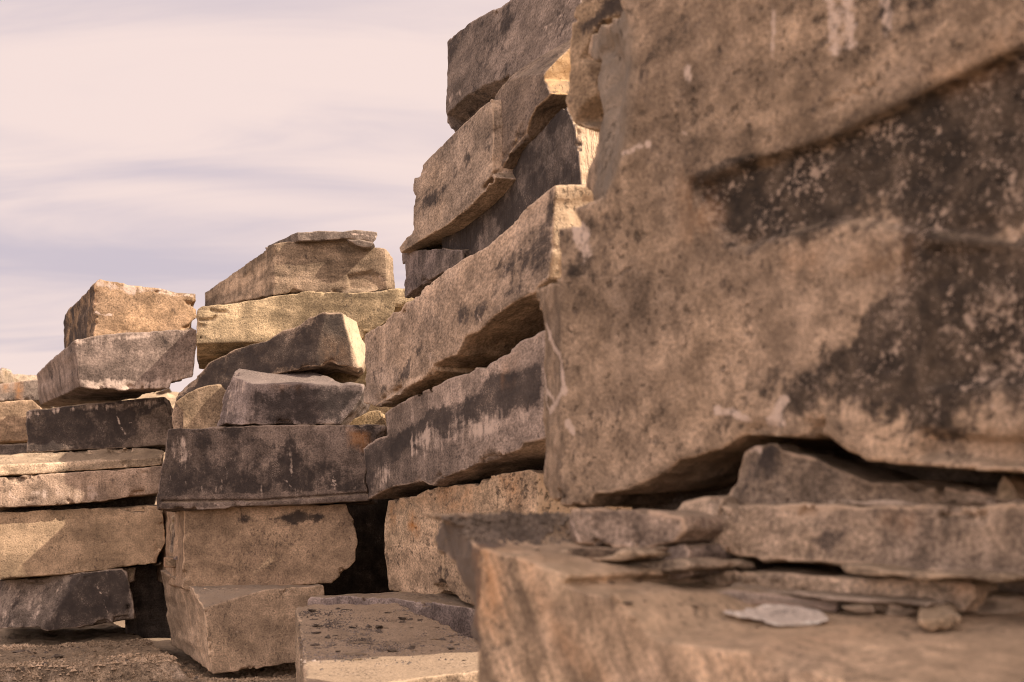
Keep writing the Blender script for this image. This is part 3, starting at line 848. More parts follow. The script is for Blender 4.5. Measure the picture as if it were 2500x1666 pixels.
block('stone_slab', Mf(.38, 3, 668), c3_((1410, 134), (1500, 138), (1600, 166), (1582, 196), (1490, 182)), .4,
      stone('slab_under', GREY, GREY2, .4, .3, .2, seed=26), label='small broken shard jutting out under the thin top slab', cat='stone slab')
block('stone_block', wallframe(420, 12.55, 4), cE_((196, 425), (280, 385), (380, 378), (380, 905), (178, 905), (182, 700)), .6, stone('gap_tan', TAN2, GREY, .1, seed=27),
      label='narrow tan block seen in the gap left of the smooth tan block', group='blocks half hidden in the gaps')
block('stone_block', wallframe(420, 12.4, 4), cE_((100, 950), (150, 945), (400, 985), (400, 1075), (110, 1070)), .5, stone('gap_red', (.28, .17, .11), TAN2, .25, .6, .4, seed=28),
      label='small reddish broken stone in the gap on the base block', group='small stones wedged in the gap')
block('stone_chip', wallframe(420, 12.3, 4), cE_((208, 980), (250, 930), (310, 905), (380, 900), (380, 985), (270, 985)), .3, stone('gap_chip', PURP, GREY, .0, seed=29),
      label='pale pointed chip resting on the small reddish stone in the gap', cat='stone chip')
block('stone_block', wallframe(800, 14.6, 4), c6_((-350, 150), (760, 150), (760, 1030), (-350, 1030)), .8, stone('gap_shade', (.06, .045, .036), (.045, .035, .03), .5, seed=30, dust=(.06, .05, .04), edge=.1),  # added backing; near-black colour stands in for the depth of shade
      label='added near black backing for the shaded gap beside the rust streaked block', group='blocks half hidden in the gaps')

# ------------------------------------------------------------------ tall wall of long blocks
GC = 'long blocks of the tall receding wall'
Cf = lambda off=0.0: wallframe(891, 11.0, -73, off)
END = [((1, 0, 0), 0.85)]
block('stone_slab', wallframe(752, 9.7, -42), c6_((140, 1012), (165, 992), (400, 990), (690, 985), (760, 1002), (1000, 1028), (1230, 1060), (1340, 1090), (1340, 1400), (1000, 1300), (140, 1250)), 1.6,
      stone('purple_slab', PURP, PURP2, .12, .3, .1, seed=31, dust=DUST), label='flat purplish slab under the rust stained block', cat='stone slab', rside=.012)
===
* [Exercise details]
Quote each line of the listing exactly, but leave the pictures out.

* [Exercise solution]
Keep writing the Blender script for this image. This is part 3, starting at line 848. More parts follow. The script is for Blender 4.5. Measure the picture as if it were 2500x1666 pixels.
block('stone_slab', Mf(.38, 3, 668), c3_((1410, 134), (1500, 138), (1600, 166), (1582, 196), (1490, 182)), .4,
      stone('slab_under', GREY, GREY2, .4, .3, .2, seed=26), label='small broken shard jutting out under the thin top slab', cat='stone slab')
block('stone_block', wallframe(420, 12.55, 4), cE_((196, 425), (280, 385), (380, 378), (380, 905), (178, 905), (182, 700)), .6, stone('gap_tan', TAN2, GREY, .1, seed=27),
      label='narrow tan block seen in the gap left of the smooth tan block', group='blocks half hidden in the gaps')
block('stone_block', wallframe(420, 12.4, 4), cE_((100, 950), (150, 945), (400, 985), (400, 1075), (110, 1070)), .5, stone('gap_red', (.28, .17, .11), TAN2, .25, .6, .4, seed=28),
      label='small reddish broken stone in the gap on the base block', group='small stones wedged in the gap')
block('stone_chip', wallframe(420, 12.3, 4), cE_((208, 980), (250, 930), (310, 905), (380, 900), (380, 985), (270, 985)), .3, stone('gap_chip', PURP, GREY, .0, seed=29),
      label='pale pointed chip resting on the small reddish stone in the gap', cat='stone chip')
block('stone_block', wallframe(800, 14.6, 4), c6_((-350, 150), (760, 150), (760, 1030), (-350, 1030)), .8, stone('gap_shade', (.06, .045, .036), (.045, .035, .03), .5, seed=30, dust=(.06, .05, .04), edge=.1),  # added backing; near-black colour stands in for the depth of shade
      label='added near black backing for the shaded gap beside the rust streaked block', group='blocks half hidden in the gaps')

# ------------------------------------------------------------------ tall wall of long blocks
GC = 'long blocks of the tall receding wall'
Cf = lambda off=0.0: wallframe(891, 11.0, -73, off)
END = [((1, 0, 0), 0.85)]
block('stone_slab', wallframe(752, 9.7, -42), c6_((140, 1012), (165, 992), (400, 990), (690, 985), (760, 1002), (1000, 1028), (1230, 1060), (1340, 1090), (1340, 1400), (1000, 1300), (140, 1250)), 1.6,
      stone('purple_slab', PURP, PURP2, .12, .3, .1, seed=31, dust=DUST), label='flat purplish slab under the rust stained block', cat='stone slab', rside=.012)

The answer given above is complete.